* What you need to do
Look at the data below and print exactly the lines from its first line through the line with "PI = math.pi"; the pictures stay out of the copy.

* Material
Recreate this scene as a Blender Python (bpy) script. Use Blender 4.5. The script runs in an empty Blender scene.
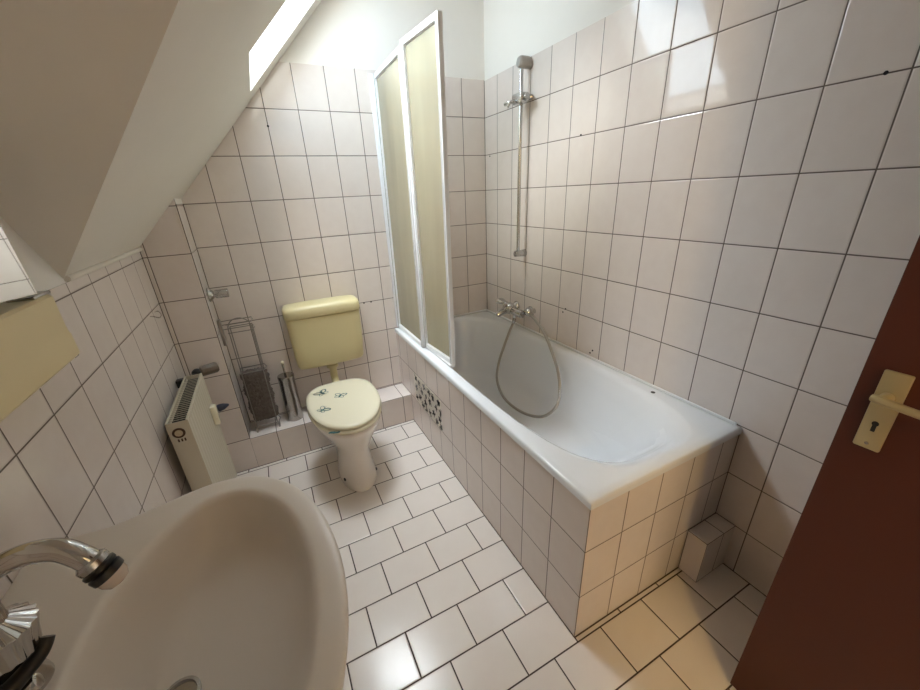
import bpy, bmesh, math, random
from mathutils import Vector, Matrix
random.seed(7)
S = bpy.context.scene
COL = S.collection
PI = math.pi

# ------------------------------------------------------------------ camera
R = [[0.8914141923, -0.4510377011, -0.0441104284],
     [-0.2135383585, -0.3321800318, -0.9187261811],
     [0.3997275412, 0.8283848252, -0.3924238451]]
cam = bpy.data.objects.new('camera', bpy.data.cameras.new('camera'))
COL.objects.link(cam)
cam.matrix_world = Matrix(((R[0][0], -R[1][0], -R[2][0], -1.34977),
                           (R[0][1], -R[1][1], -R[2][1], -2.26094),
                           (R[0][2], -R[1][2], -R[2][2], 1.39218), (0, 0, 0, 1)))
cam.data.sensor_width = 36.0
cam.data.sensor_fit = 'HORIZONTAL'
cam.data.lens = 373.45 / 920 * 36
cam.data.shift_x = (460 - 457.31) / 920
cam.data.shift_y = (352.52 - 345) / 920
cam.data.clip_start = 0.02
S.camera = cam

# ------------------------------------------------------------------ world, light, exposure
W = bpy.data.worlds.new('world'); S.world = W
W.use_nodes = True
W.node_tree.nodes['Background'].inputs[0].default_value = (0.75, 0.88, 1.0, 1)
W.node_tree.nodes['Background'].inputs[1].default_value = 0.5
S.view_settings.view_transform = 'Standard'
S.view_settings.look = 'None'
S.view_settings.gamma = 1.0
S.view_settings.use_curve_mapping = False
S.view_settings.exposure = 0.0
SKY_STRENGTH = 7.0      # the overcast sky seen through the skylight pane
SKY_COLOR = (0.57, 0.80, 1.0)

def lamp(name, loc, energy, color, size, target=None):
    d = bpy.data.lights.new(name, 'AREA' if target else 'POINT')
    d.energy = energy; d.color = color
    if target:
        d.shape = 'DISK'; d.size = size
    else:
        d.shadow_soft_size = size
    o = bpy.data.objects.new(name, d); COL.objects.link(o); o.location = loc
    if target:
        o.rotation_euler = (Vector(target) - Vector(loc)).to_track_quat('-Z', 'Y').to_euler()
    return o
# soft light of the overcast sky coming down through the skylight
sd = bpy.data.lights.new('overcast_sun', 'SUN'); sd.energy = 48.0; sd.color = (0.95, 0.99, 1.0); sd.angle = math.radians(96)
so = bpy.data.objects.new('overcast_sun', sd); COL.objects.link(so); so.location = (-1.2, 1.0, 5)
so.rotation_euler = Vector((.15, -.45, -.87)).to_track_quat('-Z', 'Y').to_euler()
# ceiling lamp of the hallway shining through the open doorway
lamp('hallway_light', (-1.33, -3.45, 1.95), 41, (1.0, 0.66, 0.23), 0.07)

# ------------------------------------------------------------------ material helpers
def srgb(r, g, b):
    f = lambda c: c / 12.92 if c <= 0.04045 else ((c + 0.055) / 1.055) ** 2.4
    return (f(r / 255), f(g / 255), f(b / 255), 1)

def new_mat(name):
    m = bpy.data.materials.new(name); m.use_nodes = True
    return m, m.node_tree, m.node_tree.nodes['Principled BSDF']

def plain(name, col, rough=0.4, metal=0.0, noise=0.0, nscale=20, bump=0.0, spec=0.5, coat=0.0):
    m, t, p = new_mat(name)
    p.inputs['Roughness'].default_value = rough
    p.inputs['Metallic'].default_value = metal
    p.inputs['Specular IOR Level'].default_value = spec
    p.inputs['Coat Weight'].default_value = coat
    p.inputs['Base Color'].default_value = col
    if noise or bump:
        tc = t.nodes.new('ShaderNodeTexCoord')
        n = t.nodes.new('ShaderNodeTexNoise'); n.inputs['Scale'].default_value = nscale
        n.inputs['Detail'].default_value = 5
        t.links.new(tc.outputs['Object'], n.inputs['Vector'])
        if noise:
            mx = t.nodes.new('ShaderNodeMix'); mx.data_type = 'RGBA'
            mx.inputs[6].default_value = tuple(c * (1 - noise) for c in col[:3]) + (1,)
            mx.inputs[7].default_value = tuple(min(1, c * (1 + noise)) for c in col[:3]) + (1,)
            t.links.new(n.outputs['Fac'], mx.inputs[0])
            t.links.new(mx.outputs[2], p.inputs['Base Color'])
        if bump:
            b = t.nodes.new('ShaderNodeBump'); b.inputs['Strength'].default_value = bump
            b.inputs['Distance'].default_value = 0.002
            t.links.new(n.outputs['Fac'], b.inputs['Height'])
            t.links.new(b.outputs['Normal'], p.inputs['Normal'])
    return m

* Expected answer
Recreate this scene as a Blender Python (bpy) script. Use Blender 4.5. The script runs in an empty Blender scene.
import bpy, bmesh, math, random
from mathutils import Vector, Matrix
random.seed(7)
S = bpy.context.scene
COL = S.collection
PI = math.pi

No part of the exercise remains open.